Tuesday, January 20, 2015

Expressões artísticas de cunho popular em cemitérios brasileiros



A professora Maria Elizia Borges Brasil, da Universidade Federal de Goiás, deu uma contribuição significativa à compreensão da carga simbólica relativa à morte no Brasil com seu artigo "Expressiones Artísticas de Cuño Popular em Cementerios Brasileños", disponível na internet. Iniciando com uma abordagem mais geral sobre a arte cemiterial e o luto burguês, que envolvem altos investimentos e padrões artísticos mais tradicionais, Maria Elizia aprofunda o debate sobre expressões decorativas de sepulturas populares, cuja tônica é o improviso conduzido pelos familiares dos falecidos.
Mais do que isso, a professora detecta que os familiares empregam neste improviso, muitas vezes, materiais que sobram de obras em suas residências (azulejos e tintas etc), ou aquilo mais que aflorar do cotidiano doméstico, como flores de plástico, embalagens recicladas (vidros de café solúvel etc), vasos de cerâmica ou porcelana, e até mesmo lembranças de viagens, como miniaturas e animais de louça e de pelúcia. Também aplicam mão de obra menos qualificada: ao invés de escultores, tratam diretamente com pedreiros e artesãos. Isso tudo pode ser reconhecido nos nichos de sepulturas, muitas das quais têm formato de pequenas capelas/casas, e em ossuários.
A autora também reconhece nesta montagem uma forma de os familiares elaborarem seu luto e se reconhecerem na relação com o falecido. "A participação familiar na feitura do túmulo é uma das maneiras através das quais comprovamos a necessidade sentida pela família de elaborar melhor a perda do ser querido.

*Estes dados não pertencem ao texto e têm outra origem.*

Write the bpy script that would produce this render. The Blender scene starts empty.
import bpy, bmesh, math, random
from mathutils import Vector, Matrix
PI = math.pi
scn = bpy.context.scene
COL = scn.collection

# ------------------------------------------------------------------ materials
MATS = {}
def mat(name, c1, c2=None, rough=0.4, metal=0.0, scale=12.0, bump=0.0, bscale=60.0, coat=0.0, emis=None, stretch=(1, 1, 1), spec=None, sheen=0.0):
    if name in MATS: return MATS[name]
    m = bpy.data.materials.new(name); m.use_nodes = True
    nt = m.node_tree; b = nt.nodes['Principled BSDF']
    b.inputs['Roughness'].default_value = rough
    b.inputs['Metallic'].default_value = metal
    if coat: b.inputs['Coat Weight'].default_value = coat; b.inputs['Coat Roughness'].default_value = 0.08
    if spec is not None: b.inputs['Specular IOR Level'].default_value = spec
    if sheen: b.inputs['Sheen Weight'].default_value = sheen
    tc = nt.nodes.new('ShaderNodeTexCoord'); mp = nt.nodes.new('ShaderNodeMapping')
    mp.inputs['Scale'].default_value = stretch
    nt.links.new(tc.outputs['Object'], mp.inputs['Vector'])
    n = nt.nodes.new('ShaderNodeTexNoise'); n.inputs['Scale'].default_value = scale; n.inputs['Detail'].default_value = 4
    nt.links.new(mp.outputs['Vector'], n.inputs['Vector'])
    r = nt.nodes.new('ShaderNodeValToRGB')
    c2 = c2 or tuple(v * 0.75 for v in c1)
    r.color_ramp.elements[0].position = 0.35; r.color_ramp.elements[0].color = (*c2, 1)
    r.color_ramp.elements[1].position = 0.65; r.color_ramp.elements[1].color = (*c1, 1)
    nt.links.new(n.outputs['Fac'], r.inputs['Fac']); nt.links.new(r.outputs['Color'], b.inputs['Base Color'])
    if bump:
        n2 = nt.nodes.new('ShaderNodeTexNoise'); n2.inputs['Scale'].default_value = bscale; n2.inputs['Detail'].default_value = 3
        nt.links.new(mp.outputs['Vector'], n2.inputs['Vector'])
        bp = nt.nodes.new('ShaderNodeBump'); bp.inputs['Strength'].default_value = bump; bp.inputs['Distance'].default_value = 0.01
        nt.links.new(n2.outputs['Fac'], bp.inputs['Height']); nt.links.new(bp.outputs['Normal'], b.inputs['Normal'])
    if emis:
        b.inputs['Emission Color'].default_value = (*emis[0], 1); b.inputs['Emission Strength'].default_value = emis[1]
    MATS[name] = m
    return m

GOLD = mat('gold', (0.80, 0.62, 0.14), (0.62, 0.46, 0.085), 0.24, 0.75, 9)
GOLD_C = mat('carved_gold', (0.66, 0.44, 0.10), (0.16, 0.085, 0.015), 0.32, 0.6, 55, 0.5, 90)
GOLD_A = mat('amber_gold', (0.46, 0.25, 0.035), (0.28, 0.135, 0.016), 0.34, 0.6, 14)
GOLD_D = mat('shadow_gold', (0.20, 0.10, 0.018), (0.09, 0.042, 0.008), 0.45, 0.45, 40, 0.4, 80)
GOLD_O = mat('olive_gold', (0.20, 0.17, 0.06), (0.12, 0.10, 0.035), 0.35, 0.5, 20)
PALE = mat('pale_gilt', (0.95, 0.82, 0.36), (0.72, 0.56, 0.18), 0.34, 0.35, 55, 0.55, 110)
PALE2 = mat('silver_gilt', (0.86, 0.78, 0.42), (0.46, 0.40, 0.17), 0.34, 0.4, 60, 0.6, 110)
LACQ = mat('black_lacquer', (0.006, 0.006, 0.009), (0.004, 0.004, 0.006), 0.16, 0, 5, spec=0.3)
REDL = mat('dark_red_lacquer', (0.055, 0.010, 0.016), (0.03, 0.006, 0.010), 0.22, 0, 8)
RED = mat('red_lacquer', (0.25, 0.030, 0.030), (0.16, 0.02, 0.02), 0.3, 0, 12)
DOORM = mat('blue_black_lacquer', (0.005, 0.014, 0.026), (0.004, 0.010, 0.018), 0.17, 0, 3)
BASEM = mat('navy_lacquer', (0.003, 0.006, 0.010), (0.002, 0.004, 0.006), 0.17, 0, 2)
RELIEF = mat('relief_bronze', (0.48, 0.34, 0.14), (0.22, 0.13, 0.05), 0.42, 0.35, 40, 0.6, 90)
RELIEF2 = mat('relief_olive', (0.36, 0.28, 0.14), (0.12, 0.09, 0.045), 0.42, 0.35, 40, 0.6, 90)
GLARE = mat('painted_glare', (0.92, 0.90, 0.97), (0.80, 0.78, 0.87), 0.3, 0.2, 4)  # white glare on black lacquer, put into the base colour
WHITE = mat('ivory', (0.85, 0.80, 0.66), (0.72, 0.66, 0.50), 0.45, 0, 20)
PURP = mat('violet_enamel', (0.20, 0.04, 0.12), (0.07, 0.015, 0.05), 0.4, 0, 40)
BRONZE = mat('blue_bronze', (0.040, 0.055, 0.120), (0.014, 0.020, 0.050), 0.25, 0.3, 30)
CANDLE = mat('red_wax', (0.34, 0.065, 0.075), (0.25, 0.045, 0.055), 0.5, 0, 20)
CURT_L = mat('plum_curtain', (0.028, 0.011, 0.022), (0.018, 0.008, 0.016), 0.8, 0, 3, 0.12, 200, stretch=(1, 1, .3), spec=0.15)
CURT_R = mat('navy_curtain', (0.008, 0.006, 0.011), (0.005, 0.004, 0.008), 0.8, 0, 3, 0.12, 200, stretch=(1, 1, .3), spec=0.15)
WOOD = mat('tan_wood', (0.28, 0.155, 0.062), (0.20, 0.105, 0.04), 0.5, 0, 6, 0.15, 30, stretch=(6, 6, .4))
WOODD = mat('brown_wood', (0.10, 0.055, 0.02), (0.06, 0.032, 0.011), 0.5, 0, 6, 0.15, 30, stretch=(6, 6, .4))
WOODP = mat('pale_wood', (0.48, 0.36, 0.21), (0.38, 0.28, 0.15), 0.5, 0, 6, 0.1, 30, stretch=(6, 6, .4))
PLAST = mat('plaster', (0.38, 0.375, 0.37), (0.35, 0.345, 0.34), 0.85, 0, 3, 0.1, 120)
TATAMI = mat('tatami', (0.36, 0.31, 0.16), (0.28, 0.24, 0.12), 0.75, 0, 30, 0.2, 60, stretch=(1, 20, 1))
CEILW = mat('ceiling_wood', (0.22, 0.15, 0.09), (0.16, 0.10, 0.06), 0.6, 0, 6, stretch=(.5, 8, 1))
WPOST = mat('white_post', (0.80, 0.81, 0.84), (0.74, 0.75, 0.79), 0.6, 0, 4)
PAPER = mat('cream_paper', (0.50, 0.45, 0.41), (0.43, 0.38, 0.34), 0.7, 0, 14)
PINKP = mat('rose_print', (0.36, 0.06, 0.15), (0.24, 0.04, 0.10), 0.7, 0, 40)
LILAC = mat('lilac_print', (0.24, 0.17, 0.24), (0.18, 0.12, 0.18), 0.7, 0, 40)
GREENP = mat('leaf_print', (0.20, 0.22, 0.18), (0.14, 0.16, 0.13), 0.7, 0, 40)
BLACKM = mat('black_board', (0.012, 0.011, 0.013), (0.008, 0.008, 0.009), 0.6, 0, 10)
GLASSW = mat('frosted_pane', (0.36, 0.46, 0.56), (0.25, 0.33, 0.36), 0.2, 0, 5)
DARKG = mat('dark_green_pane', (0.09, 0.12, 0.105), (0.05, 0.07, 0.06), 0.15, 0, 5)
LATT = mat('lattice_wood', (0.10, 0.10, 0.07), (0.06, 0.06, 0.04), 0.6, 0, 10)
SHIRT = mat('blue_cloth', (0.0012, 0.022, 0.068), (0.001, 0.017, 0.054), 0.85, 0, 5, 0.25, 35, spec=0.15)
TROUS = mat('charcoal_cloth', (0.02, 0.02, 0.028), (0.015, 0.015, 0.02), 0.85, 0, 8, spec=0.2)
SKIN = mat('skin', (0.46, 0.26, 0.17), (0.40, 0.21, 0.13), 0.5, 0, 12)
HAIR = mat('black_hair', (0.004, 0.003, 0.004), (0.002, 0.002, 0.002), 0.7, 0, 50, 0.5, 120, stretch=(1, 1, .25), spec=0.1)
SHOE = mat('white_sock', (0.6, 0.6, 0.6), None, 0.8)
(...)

As pessoas necessitam de aproximar-se dos túmulos, criar um ambiente íntimo e de recolhimento, para que possam exercitar o ato de devoção, fazer-lhes visitas e embelezá-los com flores" [tradução nossa].
Outros dois aspectos nos chamam a atenção: um deles, mencionado pela autora, é a renovação periódica destes ambientes, principalmente nos dias de finados. De nossa parte, salientamos que, em alguns casos, a construção da sepultura pode levar tempo, seja porque a família precisa contratar os serviços de pedreiros, encomendar lápides, transportar materiais etc, seja porque o funeral gerou despesas que precisam ser superadas pelo orçamento familiar antes da formatação da sepultura – o que, em alguma escala, sempre demanda recursos. Esse tempo de espera também se integra, acreditamos, ao ritual de elaboração do luto citado pela professora.